Нам вырывали бороды и таскали за них, как скотину тащат за узду. Нас держали в ужасающем голоде, желая уничтожить, многие годы подряд. Нас бросали в застенки без света – черные ямы, в грязных тюремных робах, одервеневших от впитавшегося в них гноя и крови. Нас заставляли отречься от Христа и Его святых, но мы не отреклись, Боже сохрани! Мы не шли ни на малейшую ложь, хотя знали, что нам придется умереть, и многие умирали.
От нас добивались этих отречений упорно и систематически, изолируя нас друг от друга и бросая в промерзшие камеры, чтобы вырвать хоть слово против учения Господа нашего Иисуса Христа. Но нам помог Благий Бог, и мы не сдались. Христос не оставил нас! Мы чувствовали, что Он, скорбный, стоит рядом с нами, чтобы мы постигли великую тайну Его Креста, чтобы постигли ужасный смысл освобождения через страдание за Него.
Здесь – в темнице – пребывала Церковь. Здесь, где томились тысячи христиан, нуждавшихся в духовном укреплении, разрешении грехов, поддержке и надежде, что мы и давали им…»
«СВЯТЫЕ ТЮРЕМ»:
Мученик Арсение (Бока).
«Отец, – вспоминала дочь профессора-протоиерея Думитру Стэнилоае, – совсем немного рассказывал нам о годах в заключении. Он хранил молчание о многих вещах, не желая, чтобы мы знали, как много ему пришлось испытать. Иногда с ним в камере находились достойные люди. Они очень хорошо ладили друг с другом, и каждый давал лекции из той области, в которой специализировался, делая их существование там более терпимым.
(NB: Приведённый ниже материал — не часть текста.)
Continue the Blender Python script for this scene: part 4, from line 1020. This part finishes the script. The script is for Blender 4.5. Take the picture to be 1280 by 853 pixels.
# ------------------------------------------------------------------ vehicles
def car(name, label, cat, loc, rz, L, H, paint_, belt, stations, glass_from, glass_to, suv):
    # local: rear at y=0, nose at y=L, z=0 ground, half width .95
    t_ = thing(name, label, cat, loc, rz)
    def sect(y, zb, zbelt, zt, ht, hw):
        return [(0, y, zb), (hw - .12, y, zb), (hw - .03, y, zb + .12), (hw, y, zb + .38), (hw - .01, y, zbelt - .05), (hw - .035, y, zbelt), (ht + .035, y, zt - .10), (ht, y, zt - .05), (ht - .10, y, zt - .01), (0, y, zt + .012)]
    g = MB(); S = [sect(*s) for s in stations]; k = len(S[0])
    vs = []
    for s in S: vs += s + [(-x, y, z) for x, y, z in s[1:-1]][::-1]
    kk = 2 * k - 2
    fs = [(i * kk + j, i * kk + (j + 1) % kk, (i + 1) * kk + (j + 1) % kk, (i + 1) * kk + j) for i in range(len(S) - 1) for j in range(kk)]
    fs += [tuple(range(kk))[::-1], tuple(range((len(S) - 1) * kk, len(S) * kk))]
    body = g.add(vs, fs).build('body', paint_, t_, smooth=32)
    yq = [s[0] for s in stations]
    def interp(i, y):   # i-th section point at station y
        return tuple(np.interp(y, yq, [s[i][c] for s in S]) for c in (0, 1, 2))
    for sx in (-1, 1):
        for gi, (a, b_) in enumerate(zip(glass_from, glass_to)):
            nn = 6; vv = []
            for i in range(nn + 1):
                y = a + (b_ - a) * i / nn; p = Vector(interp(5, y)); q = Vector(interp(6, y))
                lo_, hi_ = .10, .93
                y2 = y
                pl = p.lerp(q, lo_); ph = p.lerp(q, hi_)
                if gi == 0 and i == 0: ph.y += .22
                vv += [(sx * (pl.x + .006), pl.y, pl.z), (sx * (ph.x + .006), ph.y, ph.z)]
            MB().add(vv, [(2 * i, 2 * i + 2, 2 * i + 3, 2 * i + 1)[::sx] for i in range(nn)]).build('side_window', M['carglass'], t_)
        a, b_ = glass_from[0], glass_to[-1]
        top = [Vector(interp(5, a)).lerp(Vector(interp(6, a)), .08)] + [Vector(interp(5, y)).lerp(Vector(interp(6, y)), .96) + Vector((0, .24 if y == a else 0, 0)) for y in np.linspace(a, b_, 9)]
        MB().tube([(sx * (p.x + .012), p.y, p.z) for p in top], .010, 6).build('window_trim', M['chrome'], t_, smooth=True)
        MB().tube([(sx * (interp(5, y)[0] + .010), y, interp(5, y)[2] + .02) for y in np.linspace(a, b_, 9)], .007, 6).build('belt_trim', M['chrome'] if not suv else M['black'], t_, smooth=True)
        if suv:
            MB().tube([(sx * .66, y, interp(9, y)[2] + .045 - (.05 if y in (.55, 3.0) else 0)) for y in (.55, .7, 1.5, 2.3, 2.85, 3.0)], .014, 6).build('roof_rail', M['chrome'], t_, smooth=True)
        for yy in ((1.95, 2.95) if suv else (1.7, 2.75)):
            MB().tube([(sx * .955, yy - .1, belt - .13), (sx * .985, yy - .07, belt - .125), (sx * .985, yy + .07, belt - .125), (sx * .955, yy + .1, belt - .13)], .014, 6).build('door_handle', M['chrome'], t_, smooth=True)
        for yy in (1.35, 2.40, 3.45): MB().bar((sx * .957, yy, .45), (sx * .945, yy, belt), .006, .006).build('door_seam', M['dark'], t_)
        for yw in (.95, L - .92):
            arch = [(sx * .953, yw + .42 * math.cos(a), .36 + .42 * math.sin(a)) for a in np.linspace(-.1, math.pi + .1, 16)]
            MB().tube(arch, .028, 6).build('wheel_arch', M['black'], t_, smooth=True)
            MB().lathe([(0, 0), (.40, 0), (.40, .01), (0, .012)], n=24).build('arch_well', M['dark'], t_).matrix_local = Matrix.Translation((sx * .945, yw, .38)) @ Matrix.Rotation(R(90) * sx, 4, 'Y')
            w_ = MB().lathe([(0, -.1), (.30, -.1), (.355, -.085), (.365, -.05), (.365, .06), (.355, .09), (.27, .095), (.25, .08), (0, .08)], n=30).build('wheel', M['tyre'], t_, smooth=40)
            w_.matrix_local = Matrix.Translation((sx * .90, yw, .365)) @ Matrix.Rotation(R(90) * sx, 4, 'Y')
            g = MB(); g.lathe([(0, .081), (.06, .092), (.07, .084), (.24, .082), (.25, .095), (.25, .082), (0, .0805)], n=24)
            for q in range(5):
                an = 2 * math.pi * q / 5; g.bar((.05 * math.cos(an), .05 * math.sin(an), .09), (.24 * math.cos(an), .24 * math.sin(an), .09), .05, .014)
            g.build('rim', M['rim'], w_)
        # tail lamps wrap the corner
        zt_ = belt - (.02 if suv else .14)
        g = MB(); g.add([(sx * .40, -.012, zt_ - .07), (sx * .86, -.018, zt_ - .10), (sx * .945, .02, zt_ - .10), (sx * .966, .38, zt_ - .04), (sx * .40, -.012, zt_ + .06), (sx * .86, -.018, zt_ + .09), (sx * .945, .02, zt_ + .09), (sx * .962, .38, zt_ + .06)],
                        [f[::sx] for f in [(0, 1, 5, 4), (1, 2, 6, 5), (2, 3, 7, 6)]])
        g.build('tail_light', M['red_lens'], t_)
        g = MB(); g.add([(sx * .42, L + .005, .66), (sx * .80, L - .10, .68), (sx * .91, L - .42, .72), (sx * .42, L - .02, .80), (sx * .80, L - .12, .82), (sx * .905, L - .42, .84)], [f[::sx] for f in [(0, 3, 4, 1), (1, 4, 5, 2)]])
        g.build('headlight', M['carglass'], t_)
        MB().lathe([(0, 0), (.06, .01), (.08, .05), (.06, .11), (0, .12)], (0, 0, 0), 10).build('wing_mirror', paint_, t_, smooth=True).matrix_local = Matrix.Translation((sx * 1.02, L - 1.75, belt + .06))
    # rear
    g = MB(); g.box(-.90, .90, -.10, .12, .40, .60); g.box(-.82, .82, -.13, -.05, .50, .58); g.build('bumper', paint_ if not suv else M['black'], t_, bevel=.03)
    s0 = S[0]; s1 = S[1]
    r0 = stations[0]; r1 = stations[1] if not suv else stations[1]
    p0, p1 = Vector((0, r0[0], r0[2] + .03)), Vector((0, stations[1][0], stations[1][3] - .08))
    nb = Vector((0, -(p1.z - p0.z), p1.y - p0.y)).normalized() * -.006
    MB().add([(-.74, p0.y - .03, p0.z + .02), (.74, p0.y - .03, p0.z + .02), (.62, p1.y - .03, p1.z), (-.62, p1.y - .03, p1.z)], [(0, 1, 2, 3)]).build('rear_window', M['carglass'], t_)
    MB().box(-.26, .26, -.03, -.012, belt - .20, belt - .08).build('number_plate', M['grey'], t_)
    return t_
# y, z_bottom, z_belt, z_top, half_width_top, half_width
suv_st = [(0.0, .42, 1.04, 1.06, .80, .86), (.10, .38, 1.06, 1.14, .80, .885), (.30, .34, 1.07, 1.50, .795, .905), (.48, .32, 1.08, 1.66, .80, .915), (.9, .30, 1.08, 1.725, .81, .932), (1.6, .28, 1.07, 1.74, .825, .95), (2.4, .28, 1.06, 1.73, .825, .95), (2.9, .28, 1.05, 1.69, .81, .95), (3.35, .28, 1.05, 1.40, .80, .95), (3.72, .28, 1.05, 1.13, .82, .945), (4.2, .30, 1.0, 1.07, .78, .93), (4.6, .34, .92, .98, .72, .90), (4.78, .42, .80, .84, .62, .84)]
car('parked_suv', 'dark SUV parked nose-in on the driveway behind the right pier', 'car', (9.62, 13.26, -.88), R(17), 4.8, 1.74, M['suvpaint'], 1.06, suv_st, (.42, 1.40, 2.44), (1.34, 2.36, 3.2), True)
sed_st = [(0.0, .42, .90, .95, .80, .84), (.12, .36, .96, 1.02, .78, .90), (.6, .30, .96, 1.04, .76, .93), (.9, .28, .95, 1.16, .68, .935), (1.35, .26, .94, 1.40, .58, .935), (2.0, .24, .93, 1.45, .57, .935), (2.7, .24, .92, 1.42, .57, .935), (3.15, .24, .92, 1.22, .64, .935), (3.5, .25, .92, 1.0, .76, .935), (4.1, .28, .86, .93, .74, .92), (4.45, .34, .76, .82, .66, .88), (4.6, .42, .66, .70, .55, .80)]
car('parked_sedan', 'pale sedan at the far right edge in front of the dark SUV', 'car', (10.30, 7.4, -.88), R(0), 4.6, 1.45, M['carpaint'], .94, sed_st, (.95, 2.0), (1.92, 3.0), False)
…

Но иной раз…“Одно время я жил с таким сокамерником, который унижал меня больше, чем даже охранники. Это был ад на земле”, – говорил он, покачивая головой.
В течение дня они должны были прямо сидеть на краю кровати. Время от времени охранники заглядывали в окна камер, чтобы выследить тех, кто не исполнял этот приказ. Если кто-нибудь хотя бы слегка облокачивался о стену, то его сокамерник сразу стучал в дверь, чтобы предупредить охрану. После этого нарушители немедленно отправлялись в изоляционную камеру. Мы спрашивали отца, но он не захотел назвать нам имя того сокамерника.
Вход в камеры изолятора (карцера) в Жилавской тюрьме.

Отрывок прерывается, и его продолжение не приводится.